━━━ MATERIAL FOR THE TASK ━━━
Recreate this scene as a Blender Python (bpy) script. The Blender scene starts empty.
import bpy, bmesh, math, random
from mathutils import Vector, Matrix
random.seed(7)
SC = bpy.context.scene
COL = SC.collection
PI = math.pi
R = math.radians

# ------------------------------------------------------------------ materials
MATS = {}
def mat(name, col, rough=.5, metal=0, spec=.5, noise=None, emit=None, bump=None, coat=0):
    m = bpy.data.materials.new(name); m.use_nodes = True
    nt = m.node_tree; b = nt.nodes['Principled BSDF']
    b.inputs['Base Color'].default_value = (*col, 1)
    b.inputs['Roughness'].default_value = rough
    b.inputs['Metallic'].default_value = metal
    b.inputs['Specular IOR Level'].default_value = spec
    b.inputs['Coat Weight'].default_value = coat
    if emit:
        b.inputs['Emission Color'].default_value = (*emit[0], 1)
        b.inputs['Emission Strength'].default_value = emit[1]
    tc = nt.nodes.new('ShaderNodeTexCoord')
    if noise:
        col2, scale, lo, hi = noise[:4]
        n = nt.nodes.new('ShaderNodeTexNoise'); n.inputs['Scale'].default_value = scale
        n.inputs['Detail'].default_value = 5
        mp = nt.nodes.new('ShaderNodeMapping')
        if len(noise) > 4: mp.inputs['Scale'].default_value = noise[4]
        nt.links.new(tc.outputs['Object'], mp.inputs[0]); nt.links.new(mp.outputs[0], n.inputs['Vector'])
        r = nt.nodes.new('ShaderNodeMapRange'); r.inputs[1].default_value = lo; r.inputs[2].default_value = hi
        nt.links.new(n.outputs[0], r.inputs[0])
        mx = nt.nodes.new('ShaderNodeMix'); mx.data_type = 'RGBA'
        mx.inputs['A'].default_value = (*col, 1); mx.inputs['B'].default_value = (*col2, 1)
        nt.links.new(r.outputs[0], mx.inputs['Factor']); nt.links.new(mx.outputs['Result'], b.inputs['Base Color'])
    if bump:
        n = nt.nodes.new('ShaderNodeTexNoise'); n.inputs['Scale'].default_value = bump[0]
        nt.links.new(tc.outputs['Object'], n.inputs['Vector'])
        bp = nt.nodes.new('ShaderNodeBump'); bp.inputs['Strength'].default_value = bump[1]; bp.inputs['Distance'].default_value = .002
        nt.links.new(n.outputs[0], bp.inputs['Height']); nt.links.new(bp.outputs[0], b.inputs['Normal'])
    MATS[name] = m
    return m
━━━
━━━ MATERIAL FOR THE TASK ━━━
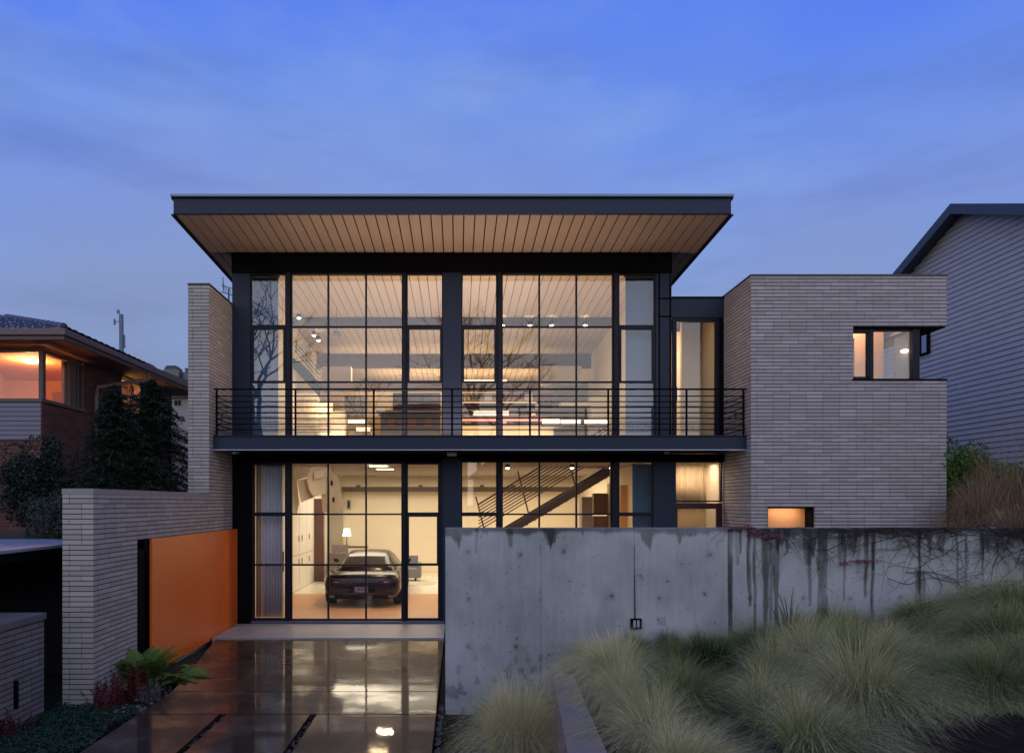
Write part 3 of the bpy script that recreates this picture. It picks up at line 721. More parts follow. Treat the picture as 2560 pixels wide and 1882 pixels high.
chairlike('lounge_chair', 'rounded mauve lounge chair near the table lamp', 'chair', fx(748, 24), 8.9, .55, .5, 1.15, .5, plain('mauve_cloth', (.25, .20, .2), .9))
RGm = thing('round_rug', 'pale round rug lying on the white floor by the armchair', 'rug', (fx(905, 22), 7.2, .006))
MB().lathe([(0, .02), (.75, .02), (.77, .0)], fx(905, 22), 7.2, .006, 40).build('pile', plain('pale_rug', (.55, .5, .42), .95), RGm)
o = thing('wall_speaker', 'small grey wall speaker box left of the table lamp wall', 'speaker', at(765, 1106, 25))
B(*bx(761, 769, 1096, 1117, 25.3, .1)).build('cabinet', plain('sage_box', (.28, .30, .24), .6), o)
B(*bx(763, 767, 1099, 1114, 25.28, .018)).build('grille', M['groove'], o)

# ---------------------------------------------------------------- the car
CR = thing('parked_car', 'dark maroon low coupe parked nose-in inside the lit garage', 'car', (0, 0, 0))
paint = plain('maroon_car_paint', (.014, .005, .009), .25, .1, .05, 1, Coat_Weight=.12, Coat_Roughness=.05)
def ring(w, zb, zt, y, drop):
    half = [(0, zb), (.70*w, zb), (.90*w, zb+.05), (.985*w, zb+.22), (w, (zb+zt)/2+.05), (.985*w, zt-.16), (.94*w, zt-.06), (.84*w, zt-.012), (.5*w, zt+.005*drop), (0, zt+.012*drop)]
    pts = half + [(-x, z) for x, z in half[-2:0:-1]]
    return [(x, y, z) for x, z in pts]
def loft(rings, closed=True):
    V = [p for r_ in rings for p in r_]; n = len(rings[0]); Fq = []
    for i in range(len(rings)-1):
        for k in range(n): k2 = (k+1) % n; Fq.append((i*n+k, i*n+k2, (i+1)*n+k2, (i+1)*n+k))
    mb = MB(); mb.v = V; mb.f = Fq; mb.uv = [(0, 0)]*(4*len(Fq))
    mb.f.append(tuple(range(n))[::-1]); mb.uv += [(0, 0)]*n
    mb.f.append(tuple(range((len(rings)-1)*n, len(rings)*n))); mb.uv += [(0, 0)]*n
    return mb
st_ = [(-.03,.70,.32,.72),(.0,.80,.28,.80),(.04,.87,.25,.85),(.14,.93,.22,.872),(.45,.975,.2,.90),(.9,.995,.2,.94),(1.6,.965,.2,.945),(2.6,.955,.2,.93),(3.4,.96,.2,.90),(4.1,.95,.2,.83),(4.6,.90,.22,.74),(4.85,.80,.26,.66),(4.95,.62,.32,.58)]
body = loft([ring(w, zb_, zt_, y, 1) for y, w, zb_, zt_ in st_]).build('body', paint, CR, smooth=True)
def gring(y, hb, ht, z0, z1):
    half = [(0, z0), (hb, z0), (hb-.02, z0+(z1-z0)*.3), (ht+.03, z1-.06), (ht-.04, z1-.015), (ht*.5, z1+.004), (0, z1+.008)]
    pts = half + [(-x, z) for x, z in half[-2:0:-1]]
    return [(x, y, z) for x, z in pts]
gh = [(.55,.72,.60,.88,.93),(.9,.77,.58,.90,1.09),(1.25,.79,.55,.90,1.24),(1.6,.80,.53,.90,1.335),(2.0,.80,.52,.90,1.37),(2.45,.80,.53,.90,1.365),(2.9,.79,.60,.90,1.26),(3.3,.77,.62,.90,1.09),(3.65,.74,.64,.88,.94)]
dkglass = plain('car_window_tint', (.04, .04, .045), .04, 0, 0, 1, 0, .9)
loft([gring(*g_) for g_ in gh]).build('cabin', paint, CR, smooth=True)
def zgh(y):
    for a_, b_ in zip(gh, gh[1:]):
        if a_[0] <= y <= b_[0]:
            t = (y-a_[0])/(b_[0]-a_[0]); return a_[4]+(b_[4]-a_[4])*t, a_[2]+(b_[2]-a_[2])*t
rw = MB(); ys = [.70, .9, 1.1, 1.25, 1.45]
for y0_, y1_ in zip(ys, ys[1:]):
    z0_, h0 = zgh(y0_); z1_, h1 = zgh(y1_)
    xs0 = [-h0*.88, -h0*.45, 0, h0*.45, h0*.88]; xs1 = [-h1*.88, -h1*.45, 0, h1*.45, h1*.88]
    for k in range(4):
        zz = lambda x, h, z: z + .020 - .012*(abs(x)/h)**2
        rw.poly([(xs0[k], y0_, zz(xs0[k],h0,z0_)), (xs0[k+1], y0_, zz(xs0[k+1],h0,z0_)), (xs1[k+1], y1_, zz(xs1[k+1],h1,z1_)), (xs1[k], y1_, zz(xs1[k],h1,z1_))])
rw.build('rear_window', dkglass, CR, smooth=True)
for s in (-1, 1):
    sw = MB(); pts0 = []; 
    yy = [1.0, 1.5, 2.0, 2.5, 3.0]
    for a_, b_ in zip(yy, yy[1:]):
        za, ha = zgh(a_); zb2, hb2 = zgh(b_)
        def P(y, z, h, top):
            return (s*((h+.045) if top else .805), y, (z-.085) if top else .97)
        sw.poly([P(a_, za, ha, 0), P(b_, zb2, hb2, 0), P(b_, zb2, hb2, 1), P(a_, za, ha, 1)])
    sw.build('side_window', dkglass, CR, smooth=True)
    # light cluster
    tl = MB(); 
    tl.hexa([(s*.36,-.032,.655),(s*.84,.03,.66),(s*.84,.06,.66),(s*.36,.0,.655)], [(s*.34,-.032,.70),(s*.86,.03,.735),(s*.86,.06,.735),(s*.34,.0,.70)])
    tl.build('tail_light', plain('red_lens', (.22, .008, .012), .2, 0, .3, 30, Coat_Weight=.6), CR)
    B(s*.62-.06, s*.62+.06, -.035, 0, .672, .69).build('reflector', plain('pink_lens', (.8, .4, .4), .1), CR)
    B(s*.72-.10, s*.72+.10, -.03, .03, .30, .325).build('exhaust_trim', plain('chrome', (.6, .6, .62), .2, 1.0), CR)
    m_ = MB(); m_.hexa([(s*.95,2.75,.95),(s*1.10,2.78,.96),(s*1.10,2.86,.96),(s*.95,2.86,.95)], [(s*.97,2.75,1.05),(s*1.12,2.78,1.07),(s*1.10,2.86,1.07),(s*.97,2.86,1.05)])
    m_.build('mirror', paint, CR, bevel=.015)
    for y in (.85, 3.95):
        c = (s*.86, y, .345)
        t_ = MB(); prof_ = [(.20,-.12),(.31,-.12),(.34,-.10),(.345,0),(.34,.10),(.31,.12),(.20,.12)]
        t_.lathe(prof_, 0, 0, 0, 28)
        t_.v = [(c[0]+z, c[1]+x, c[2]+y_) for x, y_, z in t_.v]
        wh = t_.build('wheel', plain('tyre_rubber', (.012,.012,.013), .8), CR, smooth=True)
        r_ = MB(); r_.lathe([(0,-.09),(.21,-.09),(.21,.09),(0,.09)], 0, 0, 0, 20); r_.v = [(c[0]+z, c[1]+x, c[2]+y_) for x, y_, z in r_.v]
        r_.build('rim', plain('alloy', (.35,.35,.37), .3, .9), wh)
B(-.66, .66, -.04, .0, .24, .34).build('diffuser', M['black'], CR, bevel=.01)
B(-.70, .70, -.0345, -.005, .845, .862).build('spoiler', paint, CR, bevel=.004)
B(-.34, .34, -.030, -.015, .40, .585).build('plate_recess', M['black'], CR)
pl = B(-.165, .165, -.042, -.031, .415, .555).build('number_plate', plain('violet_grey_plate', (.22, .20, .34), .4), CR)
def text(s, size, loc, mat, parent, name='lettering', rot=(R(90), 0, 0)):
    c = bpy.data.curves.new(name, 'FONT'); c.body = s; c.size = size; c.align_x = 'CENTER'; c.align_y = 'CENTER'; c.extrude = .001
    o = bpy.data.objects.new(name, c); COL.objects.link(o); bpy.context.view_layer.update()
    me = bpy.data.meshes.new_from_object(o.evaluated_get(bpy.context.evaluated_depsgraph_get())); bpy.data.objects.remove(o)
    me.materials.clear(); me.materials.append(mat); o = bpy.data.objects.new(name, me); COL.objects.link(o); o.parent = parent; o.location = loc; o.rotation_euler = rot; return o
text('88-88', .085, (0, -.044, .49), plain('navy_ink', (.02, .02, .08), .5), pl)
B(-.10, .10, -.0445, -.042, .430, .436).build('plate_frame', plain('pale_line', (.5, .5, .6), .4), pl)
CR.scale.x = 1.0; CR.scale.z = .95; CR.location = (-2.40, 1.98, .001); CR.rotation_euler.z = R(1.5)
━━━
━━━ MATERIAL FOR THE TASK ━━━
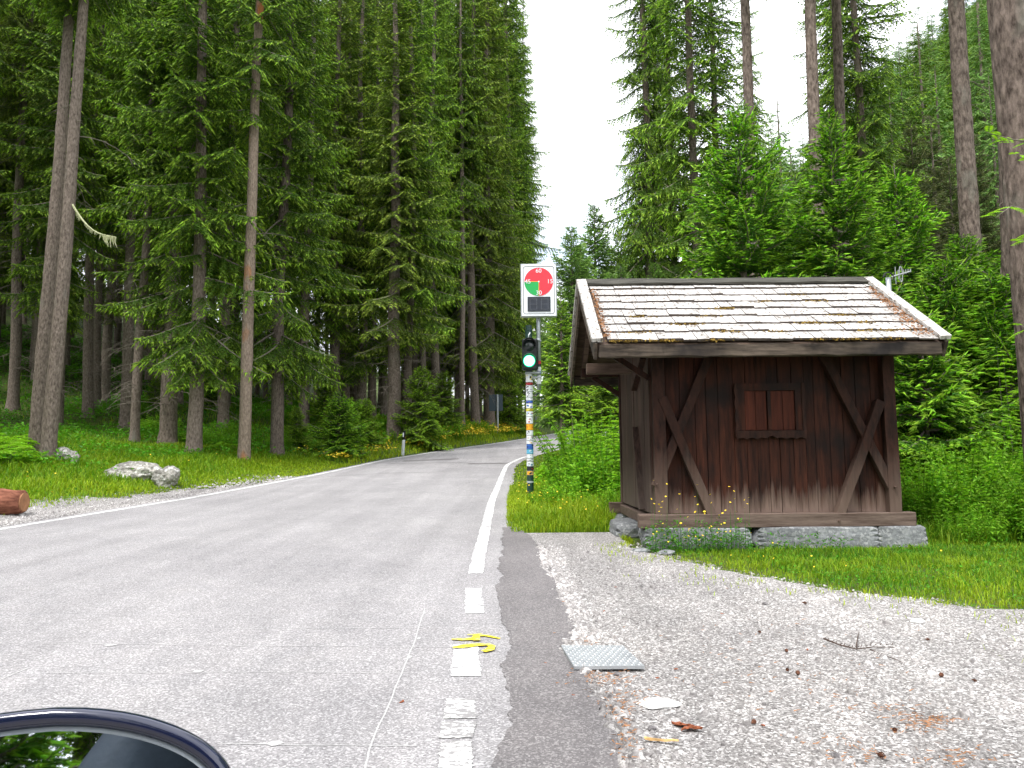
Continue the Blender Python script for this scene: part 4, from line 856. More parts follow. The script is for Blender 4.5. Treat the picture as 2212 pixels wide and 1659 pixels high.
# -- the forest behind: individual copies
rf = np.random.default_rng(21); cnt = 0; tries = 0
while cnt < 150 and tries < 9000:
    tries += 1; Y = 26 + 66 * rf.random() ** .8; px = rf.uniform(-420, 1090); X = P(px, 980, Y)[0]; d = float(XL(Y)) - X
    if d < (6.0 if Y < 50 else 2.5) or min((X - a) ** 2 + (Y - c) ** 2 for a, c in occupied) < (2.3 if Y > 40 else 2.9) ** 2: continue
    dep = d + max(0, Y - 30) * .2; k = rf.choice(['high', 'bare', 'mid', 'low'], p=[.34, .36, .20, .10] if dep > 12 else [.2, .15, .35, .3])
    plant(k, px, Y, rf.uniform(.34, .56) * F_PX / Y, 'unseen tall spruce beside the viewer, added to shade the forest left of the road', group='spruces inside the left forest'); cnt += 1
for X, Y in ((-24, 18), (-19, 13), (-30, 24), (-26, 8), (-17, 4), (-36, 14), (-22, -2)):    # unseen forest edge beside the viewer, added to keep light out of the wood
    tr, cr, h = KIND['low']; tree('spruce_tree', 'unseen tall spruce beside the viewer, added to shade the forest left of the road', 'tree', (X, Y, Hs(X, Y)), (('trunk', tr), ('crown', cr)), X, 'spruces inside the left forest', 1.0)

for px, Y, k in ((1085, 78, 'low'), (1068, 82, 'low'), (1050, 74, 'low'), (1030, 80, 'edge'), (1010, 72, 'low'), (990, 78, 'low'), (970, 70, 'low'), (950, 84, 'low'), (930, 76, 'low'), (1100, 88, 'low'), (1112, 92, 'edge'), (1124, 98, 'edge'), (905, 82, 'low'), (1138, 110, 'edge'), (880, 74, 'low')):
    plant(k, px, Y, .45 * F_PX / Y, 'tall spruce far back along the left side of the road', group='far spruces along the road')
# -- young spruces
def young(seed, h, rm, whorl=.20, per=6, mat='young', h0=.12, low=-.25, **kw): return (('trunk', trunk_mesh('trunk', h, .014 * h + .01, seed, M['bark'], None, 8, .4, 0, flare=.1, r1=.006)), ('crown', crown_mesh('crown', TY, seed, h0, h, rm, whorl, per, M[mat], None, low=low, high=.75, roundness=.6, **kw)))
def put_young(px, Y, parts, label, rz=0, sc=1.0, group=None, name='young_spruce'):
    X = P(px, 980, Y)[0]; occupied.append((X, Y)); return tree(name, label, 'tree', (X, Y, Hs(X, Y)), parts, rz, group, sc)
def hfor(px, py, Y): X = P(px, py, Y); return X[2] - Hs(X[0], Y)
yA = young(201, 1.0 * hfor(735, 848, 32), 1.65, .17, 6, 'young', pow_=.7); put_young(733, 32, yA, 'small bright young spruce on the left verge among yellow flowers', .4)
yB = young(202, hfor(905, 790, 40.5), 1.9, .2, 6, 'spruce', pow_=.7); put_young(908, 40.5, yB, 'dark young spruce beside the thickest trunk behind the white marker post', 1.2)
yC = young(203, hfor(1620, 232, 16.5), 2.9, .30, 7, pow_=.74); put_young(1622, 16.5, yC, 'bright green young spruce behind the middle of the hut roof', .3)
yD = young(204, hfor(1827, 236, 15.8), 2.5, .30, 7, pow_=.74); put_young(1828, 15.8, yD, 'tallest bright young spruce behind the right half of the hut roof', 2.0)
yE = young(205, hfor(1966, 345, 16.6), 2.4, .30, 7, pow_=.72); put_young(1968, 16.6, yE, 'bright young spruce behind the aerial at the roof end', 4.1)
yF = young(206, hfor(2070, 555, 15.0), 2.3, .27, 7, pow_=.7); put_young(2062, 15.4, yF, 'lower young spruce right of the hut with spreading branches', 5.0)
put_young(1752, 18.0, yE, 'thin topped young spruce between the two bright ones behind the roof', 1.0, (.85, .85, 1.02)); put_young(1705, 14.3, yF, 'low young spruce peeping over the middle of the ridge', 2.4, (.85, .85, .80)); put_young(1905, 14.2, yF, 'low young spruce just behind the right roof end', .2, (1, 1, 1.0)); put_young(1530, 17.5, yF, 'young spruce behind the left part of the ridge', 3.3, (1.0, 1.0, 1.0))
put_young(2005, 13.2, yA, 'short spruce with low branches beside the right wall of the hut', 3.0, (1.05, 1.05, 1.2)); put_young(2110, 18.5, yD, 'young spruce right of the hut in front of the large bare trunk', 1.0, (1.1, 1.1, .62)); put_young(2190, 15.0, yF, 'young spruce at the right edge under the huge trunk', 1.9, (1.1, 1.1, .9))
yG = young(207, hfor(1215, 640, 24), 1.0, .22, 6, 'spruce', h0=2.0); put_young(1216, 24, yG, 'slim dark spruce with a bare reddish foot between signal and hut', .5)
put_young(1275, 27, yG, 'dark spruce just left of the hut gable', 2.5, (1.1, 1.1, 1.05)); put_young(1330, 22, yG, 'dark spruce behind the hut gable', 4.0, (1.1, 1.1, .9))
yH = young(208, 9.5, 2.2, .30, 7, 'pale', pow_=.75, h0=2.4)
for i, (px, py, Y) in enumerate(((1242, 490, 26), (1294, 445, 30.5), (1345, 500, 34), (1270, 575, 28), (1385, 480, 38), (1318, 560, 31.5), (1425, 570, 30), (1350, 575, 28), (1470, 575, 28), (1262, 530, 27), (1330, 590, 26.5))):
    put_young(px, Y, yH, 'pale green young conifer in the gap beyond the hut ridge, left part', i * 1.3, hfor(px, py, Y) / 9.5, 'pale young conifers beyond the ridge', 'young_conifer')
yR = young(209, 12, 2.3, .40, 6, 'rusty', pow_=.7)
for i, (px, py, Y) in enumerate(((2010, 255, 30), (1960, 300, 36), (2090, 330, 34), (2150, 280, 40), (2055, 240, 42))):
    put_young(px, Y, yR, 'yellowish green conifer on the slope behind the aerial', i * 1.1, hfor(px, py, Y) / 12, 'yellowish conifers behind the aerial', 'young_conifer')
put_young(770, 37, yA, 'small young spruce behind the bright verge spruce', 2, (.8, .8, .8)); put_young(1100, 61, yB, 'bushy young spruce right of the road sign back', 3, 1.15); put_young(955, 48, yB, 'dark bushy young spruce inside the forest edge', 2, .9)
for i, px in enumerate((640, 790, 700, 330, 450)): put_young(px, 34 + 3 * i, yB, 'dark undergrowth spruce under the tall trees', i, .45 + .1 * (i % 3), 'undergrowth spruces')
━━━
◆ **REQUEST**
Scan the listing above and identify each line holding the string "follow"; copy every such line.

◆ **SOLUTION TO THE PROBLEM**
Write part 3 of the bpy script that recreates this picture. It picks up at line 721. More parts follow. Treat the picture as 2560 pixels wide and 1882 pixels high.
Continue the Blender Python script for this scene: part 4, from line 856. More parts follow. The script is for Blender 4.5. Treat the picture as 2212 pixels wide and 1659 pixels high.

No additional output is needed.